Maybe some future histories, like Heinlein's, just show Western civilization continuing into an indefinite future? On the other hand, Heinlein's Time Chart ends:
"Civil disorder, followed by the end of human adolescence, and beginning of first mature culture."
-Robert Heinlein, The Man Who Sold The Moon (London, 1963), p. 7.
This suggests the transcendence of all earlier civilizations. HG Wells' The Shape Of Things To Come, basing its narrative on completely different presuppositions and premises, also culminates in a first mature culture. After all the wars and revolutions, something better is possible. At least, that is one possible way of looking at the future. There are others.
Wells and Heinlein are names to conjure with regarding future histories and their successors include Poul Anderson and James Blish.
The opening instalment of Anderson's Technic History, "The Saturn Game," must be set during the transition from Western to Technic civilization. Earth is not yet politically united and we do not know whether the O'Neill colonies have been constructed yet. However, there is an Apollo University in Leyburg on Luna and the Solar System is being explored. The concluding four instalments of the Technic History are, in this sense, post-Technic although not, of course, post-technological. Human beings are, if not maturing, then at least mutating.
Volume I of Blish's Cities In Flight shows the Caesarism of Western civilization. Earthmanism exists in Volumes II and III. In Richard D. Mullen's Table of Classical, Arabian, Western and Earthmanist cultures, terms like "interregnum" and "Caesarism" are familiar if we have read Poul Anderson's accounts of John K. Hord's theory. In Mullen's Table, Classical culture is Arabianized, Arabian culture is Westernized and Western culture is Earthmanized. And that might be our last word on the subject!
3 comments:
Kaor, Paul!
I'm skeptical of Heinleinian notions of "mature" civilizations, whatever the heck they are. I know Anderson experimented with similar speculations in some of his stories, such as BRAIN WAVE or the mysterious Danelians of the Time Patrol series, but it's plain he was dubious of such ideas.
Ad astra!

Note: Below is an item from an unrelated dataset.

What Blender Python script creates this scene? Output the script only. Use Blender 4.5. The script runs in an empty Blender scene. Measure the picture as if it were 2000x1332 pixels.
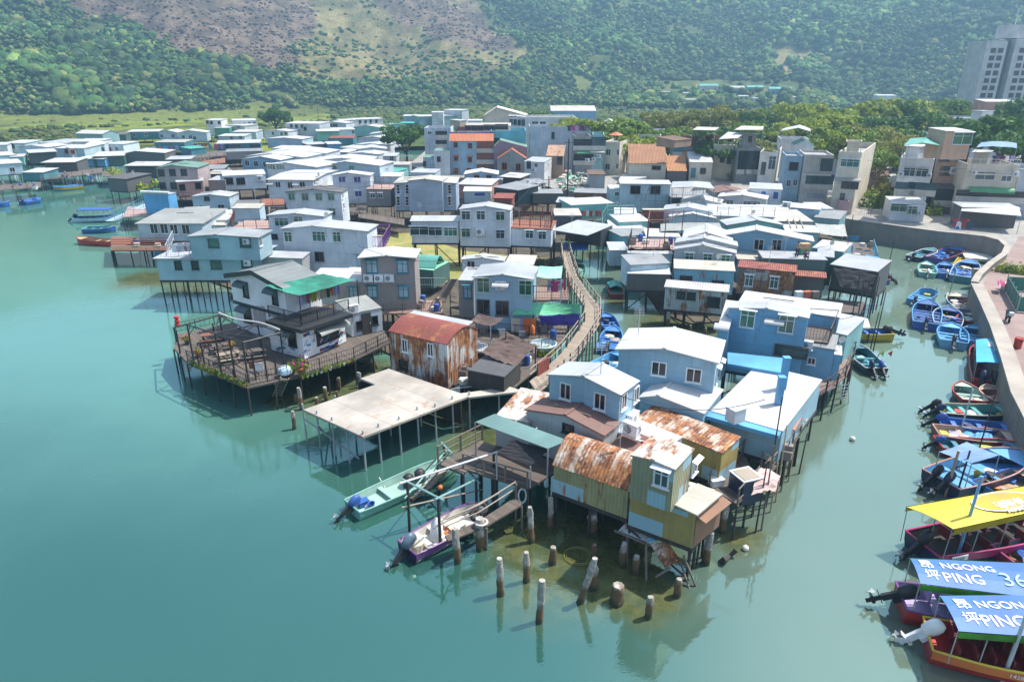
import bpy, bmesh, math, random
import numpy as np
from mathutils import Vector, Matrix
from math import radians, sin, cos, tan, pi, atan2, sqrt
random.seed(7)
RN = random.Random(11)
SC = bpy.context.scene
COL = SC.collection
# ---------------------------------------------------------------- camera geometry (drone, 24 m above the water)
F, CX, CY, CAMZ, PITCH = 1333.0, 1000.0, 666.0, 24.0, radians(21)
SP, CP = sin(PITCH), cos(PITCH)
def ray(px, py):
 a, b = (px - CX) / F, (py - CY) / F
 return Vector((a, CP - b * SP, -SP - b * CP))
def P(px, py, z=0.0):
 d = ray(px, py)
 return Vector((0, 0, CAMZ)) + d * ((z - CAMZ) / d.z)
def PD(px, py, Y):
 d = ray(px, py)
 return Vector((0, 0, CAMZ)) + d * (Y / d.y)
def PL(px, py, pt, n):
 d = ray(px, py); c = Vector((0, 0, CAMZ))
 return c + d * ((pt - c).dot(n) / d.dot(n))
def zat(x, y, py):
 k = (py - CY) / F
 return CAMZ - y * (SP + k * CP) / (CP - k * SP)
def proj(v):
 h = v[2] - CAMZ
 w = v[1] * CP - h * SP
 return CX + F * v[0] / w, CY + F * (-v[1] * SP - h * CP) / w
# ---------------------------------------------------------------- object helpers
def props(o, label=None, cat=None, group=None, kind=None):
 if label: o['label'] = label
 if cat: o['category'] = cat
 if group: o['group'] = group
 if kind: o['kind'] = kind
 return o
def empty(name, loc=(0, 0, 0), label=None, cat=None, group=None, rz=0):
 o = bpy.data.objects.new(name, None); COL.objects.link(o)
 o.location = loc; o.rotation_euler = (0, 0, rz)
 o.empty_display_size = .2
 return props(o, label, cat, group)
def link(name, me, parent=None, loc=(0, 0, 0), rz=0, scale=None, label=None):
 o = bpy.data.objects.new(name, me); COL.objects.link(o)
 o.location = loc
 if rz: o.rotation_euler = (0, 0, rz)
 if scale: o.scale = scale
 if parent is not None: o.parent = parent
 if label: o['label'] = label
 return o
class MB:
 """collects faces with metre-sized UVs"""
 def __init__(s): s.v = []; s.f = []; s.m = []; s.uv = []
 def face(s, pts, m=0, uv=None):
  pts = [Vector(p) for p in pts]
  i = len(s.v); s.v += [tuple(p) for p in pts]
  s.f.append(tuple(range(i, i + len(pts)))); s.m.append(m)
  if uv is None:
   e = pts[1] - pts[0]
   n = (pts[1] - pts[0]).cross(pts[2] - pts[0])
   if n.length < 1e-9 or e.length < 1e-9: uv = [(0, 0)] * len(pts)
   else:
    e.normalize(); t = n.normalized().cross(e)
    uv = [((p - pts[0]).dot(e), (p - pts[0]).dot(t)) for p in pts]
  s.uv += uv
  return s
 def box(s, c, sz, rz=0, m=0, tilt=None):
  hx, hy, hz = sz[0] / 2, sz[1] / 2, sz[2] / 2
  R = Matrix.Rotation(rz, 3, 'Z')
  if tilt: R = R @ Matrix.Rotation(tilt[0], 3, tilt[1])
  c = Vector(c)
  q = [c + R @ Vector((x, y, z)) for z in (-hz, hz) for x, y in ((-hx, -hy), (hx, -hy), (hx, hy), (-hx, hy))]
  for a in ((0, 3, 2, 1), (4, 5, 6, 7), (0, 1, 5, 4), (1, 2, 6, 5), (2, 3, 7, 6), (3, 0, 4, 7)):
   s.face([q[k] for k in a], m)
  return s
 def prism(s, base, z0, z1, m=0, mtop=None, cap=True):
  """vertical prism over a polygon of (x, y) given counter-clockwise; z may be lists"""
  n = len(base)
  zb = z0 if isinstance(z0, (list, tuple)) else [z0] * n
  zt = z1 if isinstance(z1, (list, tuple)) else [z1] * n
  for i in range(n):
   j = (i + 1) % n
   s.face([(base[i][0], base[i][1], zb[i]), (base[j][0], base[j][1], zb[j]), (base[j][0], base[j][1], zt[j]), (base[i][0], base[i][1], zt[i])], m)
  if cap:
   s.face([(b[0], b[1], z) for b, z in zip(base, zt)], m if mtop is None else mtop)
   s.face([(b[0], b[1], z) for b, z in zip(base, zb)][::-1], m)
  return s
 def sheet(s, q, th=.08, m=0, msub=None):
  """thin slab with q as its top face"""
  q = [Vector(p) for p in q]
  n = (q[1] - q[0]).cross(q[2] - q[0]).normalized()
  if n.z < 0: q = q[::-1]; n = -n
  lo = [p - n * th for p in q]
  s.face(q, m); s.face(lo[::-1], m if msub is None else msub)
  for i in range(len(q)):
   j = (i + 1) % len(q)
   s.face([lo[i], lo[j], q[j], q[i]], m)
  return s
 def bar(s, a, b, r=.04, m=0, n=6, r2=None):
  a, b = Vector(a), Vector(b); d = b - a
  if d.length < 1e-6: return s
  d.normalize(); r2 = r if r2 is None else r2
  x = d.orthogonal().normalized(); y = d.cross(x)
  A = [a + (x * cos(2 * pi * k / n) + y * sin(2 * pi * k / n)) * r for k in range(n)]
  B = [b + (x * cos(2 * pi * k / n) + y * sin(2 * pi * k / n)) * r2 for k in range(n)]
  for k in range(n): s.face([A[k], A[(k + 1) % n], B[(k + 1) % n], B[k]], m)
  s.face(A[::-1], m); s.face(B, m)
  return s
 def tube(s, pts, r=.04, m=0, n=6):
  pts = [Vector(p) for p in pts]; rings = []
  x = None
  for i, p in enumerate(pts):
   d = (pts[min(i + 1, len(pts) - 1)] - pts[max(i - 1, 0)])
   if d.length < 1e-9: d = Vector((0, 0, 1))
   d.normalize()
   if x is None: x = d.orthogonal().normalized()
   else:
    x = x - d * x.dot(d)
    x = x.normalized() if x.length > 1e-6 else d.orthogonal().normalized()
   y = d.cross(x)
   rr = r[i] if isinstance(r, (list, tuple)) else r
   rings.append([p + (x * cos(2 * pi * k / n) + y * sin(2 * pi * k / n)) * rr for k in range(n)])
  for a, b in zip(rings, rings[1:]):
   for k in range(n): s.face([a[k], a[(k + 1) % n], b[(k + 1) % n], b[k]], m)
  s.face(rings[0][::-1], m); s.face(rings[-1], m)
  return s
 def lathe(s, prof, c=(0, 0, 0), n=10, m=0, jit=0):
  c = Vector(c); rings = []
  for r, z in prof:
   rings.append([c + Vector((r * cos(2 * pi * k / n) * (1 + RN.uniform(-jit, jit)), r * sin(2 * pi * k / n) * (1 + RN.uniform(-jit, jit)), z)) for k in range(n)])
  for a, b in zip(rings, rings[1:]):
   for k in range(n): s.face([a[k], a[(k + 1) % n], b[(k + 1) % n], b[k]], m)
  s.face(rings[0][::-1], m); s.face(rings[-1], m)
  return s
 def mesh(s, name, mats, smooth=False, org=None):
  me = bpy.data.meshes.new(name)
  v = s.v
  if org is not None:
   o = Vector(org); v = [(p[0] - o.x, p[1] - o.y, p[2] - o.z) for p in v]
  me.from_pydata(v, [], s.f)
  for mt in mats: me.materials.append(MAT(mt) if isinstance(mt, str) else mt)
  if len(mats) > 1: me.polygons.foreach_set('material_index', s.m)
  ul = me.uv_layers.new(name='UVMap')
  ul.data.foreach_set('uv', [c for p in s.uv for c in p])
  if smooth: weld(me)
  return me
 def obj(s, name, mats, parent=None, org=None, smooth=False, label=None):
  if isinstance(mats, str): mats = [mats]
  if parent is not None and org is None:
   org = Vector((0, 0, 0)); q = parent
   while q is not None: org = org + Vector(q.location); q = q.parent
   return link(name, s.mesh(name, mats, smooth, org), parent, label=label)
  if org is not None: return link(name, s.mesh(name, mats, smooth, org), parent, loc=org, label=label)
  return link(name, s.mesh(name, mats, smooth), parent, label=label)
def weld(me, ang=50):
 bm = bmesh.new(); bm.from_mesh(me)
 bmesh.ops.remove_doubles(bm, verts=bm.verts, dist=.001)
 for f in bm.faces: f.smooth = True
 for e in bm.edges:
  if len(e.link_faces) == 2 and e.calc_face_angle(0) > radians(ang): e.smooth = False
 bm.to_mesh(me); bm.free()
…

Sean
Sean,
We know what maturity is in an individual so imagine a society composed of maturer individuals who, e.g., question slogans instead of often being stampeded by them.
Paul.
Kaor, Paul!
This is an old argument between us. Nothing I've seen in real history and the actual behavior of real human beings makes me think such a "mature" society is likely. MY belief is that the closest we've come to such a thing is when the ideas of Christians, conservatives, moderate libertarians, and free enterprise economists were even partially implemented.